Hal ini cukup langka dikota Bandung, karena bila kita naik ke dataran tinggi seperti lembang, cartil atau punclut kita melihat keindahan kota Bandung dengan berbagai arsitektur dan lampu temaramnya.
Selain itu posisi tebing yang menghadap ke utara menjadikan kita dapat melihat matahari terbit di sebelah kanan tebing pada pagi hari dan ketika matahari terbenam disebelah kiri tebing, ditambah pemandangan yang sedikit berkabut apabila di pagi hari menambah keindahan pemandangan dari tebing ini.

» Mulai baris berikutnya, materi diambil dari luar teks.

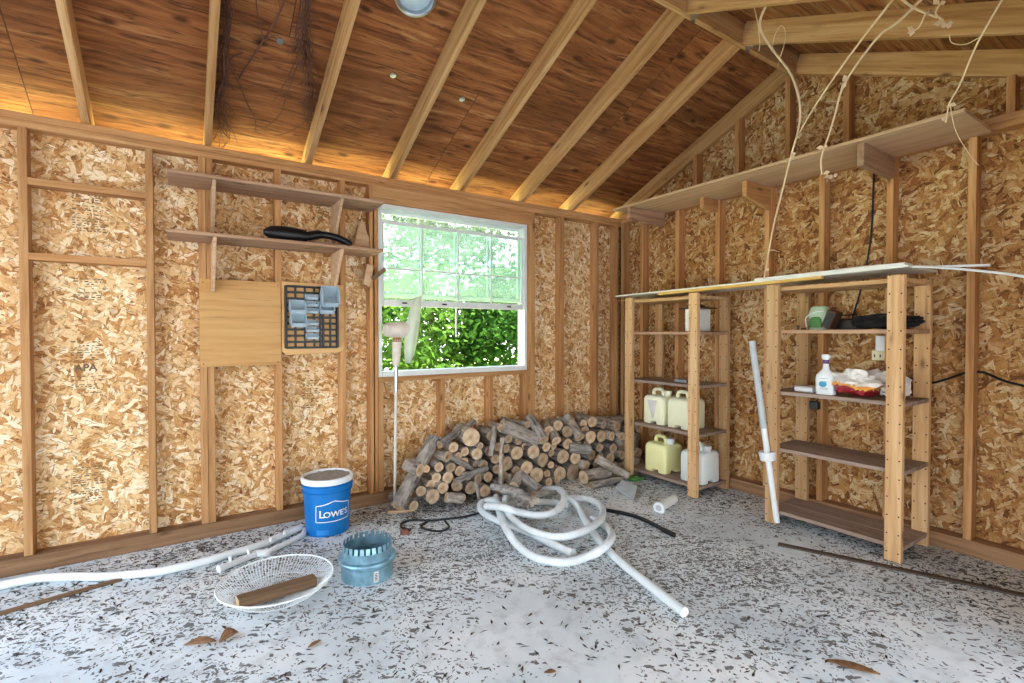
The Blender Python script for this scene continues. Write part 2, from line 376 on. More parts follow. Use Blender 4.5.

Hutan yang terlihat dari atas tebing adalah hutan raya Djuanda yang sebenarnya orang lebih familiar dan sering berkunjung karena ada gua peninggalan penjajah yang terlebih dahulu menjadi objek wisata. Saya bisa dibilang cukup terlambat mengunjungi tempat ini, karena ketika saya datang ke tebing keraton pada satu minggu setelah hari lebaran tahun lalu tempat ini sudah penuh sesak walau tidak sesesak sekarang, ditambah area tebing ini sebenarnya cukup sempit dan berbahaya karena berhadapan langsung dengan jurang yang sangat dalam, namun hal ini tetap tidak menyurutkan para pengunjung untuk turun sedikit ke bawah tebing.
Namun, saya termasuk beruntung saat mengunjungi tebing ini karena saya hanya menghabiskan uang 4.000 rupiah saja per motor, 2.000 untuk biaya melewati portal dan 2.000 lagi untuk biaya parkir, kalau dibagi dua biayanya dengan teman boncengan saya, saya hanya mengeluarkan biaya 2.000 rupiah saja.

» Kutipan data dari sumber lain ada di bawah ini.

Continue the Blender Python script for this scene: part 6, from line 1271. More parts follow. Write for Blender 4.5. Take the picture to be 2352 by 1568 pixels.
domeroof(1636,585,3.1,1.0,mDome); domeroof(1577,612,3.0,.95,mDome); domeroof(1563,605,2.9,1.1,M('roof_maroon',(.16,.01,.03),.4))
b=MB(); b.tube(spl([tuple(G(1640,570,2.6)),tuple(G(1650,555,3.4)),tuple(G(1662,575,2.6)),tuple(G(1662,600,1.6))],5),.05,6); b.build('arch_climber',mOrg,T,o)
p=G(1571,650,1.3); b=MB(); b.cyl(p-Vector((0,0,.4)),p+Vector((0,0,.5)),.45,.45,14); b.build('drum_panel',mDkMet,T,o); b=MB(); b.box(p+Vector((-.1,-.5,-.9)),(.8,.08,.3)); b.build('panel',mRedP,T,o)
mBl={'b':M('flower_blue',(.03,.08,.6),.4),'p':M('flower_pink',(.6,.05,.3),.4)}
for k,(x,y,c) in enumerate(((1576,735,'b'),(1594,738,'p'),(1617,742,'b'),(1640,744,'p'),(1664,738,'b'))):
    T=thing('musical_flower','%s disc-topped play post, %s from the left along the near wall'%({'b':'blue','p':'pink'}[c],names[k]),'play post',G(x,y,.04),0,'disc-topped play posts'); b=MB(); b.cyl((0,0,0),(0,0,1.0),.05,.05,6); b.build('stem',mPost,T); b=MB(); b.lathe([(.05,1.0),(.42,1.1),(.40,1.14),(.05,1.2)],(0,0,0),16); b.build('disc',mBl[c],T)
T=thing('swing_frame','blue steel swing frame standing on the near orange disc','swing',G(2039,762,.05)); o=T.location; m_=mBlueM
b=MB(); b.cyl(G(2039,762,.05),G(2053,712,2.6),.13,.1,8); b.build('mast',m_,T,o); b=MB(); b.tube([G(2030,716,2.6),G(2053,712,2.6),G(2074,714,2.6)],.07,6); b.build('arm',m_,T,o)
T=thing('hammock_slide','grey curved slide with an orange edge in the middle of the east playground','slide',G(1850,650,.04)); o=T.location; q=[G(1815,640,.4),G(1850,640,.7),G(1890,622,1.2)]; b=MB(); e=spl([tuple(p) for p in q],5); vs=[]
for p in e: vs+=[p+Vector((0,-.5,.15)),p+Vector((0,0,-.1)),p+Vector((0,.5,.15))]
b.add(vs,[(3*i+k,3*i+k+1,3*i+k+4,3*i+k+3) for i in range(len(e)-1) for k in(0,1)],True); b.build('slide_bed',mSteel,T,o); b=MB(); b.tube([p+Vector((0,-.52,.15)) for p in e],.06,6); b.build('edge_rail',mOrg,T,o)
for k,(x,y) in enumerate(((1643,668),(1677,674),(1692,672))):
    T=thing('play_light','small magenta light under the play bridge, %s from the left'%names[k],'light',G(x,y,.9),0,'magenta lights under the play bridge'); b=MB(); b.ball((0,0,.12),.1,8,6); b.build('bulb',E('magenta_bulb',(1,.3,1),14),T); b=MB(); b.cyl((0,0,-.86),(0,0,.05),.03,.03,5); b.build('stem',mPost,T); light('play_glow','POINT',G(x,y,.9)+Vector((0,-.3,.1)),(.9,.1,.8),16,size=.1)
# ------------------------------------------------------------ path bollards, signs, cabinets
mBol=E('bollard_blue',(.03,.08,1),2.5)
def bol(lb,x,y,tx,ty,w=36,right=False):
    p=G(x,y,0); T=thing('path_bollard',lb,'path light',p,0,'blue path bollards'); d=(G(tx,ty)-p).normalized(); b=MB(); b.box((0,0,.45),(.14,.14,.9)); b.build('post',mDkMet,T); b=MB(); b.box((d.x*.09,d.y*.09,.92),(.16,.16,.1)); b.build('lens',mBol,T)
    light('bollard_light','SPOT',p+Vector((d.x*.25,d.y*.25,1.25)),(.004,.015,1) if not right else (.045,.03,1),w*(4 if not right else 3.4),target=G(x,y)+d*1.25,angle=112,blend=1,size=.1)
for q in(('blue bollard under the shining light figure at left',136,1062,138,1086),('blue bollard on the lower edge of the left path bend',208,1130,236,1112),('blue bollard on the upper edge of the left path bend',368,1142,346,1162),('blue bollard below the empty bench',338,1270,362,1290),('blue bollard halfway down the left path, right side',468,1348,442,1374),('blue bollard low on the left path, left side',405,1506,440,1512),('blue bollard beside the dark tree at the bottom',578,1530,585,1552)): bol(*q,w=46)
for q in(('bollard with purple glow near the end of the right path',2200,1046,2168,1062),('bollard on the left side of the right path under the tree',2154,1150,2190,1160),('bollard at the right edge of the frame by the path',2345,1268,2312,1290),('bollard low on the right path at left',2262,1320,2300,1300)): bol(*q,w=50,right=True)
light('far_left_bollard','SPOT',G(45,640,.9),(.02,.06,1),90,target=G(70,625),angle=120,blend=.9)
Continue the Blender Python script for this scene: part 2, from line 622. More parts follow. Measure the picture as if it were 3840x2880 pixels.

Berbeda dengan teman saya yang seminggu kemudian mengunjungi tebing ini, ia harus mengeluarkan uang 16.000 rupiah karena para warga sekitar mulai menjadikan tebing ini sebagai lahan bisnis, 11.000 rupiah untuk tiket masuk dan 5.000 rupiah untuk parkir motor, malah belakangan saya dengar sudah mulai bermunculan tukang ojeg yang mengantarkan para pengunjung bulak balik dari bawah sampai tebing dengan rentang tarif 30.000-50.000 rupiah. Memang kehadiran ojeg ini cukup pantas mengingat jalan yang ditempuh cukup buruk dan agak terjal, dan tidak semua kendaraan mampu naik sampai lokasi.
Setahun berlalu setelah saya terakhir kesana, saya melihatdari foto teman-teman saya yang berkunjung, tempat ini sudah banyak mengalami perubahan salah satunya bagian tebing yang sedikit dibuat rata dengan pasir dan batuan kecil serta pagar pembatas area tebing dengan jurang, walaupun tetap saja masih ada orang yang nekat naik melewati pembatas untuk mendapatkan foto yang berbeda dengan pengunjung lain.